Figure 2.1.1. Illustration of horizontal shale gas well (top) with the model representation below it. The model representation includes the dark gray inner region representing the propped fracture, which contributes to fracking fluid imbibition and subsequent gas flow, and the light gray unpropped region that opens during fracking fluid injection but closes afterward. The dashed orange box shows the numerical model domain. Red arrows denote gas flow and blue arrows denote fracking fluid flow. Not to scale2.

In terms of the fate of the fracking fluid that remains underground, simulation results show that very strong capillary imbibition into the shale rock matrix leads to large amounts of fracking fluid being imbibed into the rock (Figure 2.1.2). Capillary hysteresis enhances the strong underlying capillarity in the rock and leads to almost all of the imbibed liquid remaining in the rock matrix during the gas production process. This result appears to be robust across a range of parameters including different representations of the capillary pressure functions.

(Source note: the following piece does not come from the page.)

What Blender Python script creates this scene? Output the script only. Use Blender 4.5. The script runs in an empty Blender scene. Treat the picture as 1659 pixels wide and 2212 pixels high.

Figure 2.1.2. Water volume in the subsurface as a percentage of total volume injected. The graph shows total water (Sum) and the distribution of that total between the fractures and the matrix. The time period (2) is the shut-in period, and the later time (3) is the gas production period. Notice that even after gas production begins, water continues to imbibe from the fractures into the matrix2.

These overall results show that the large volume of fracking fluid that remains underground is imbibed strongly into the host rock and remains there in the long term, therefore posing very little risk in terms of migration out of the shale production zone.


References

1 Edwards, R.W.J. and M.A. Celia, 2018. Shale Gas Well, Hydraulic Fracturing, and Formation Data to Support Modeling of Gas and Water Flow in Shale Formations. Water Resources Research, in revision.

2 Edwards, R.W.J., F. Doster, M.A. Celia, and K.W. Bandilla, 2017. Numerical Modeling of Gas and Water Flow in Shale Gas Formations with a Focus on the Fate of Hydraulic Fracturing Fluids. Env. Sci. and Tech. 51(23): 13779-13787. doi: 10.1021/acs.est.7b03270.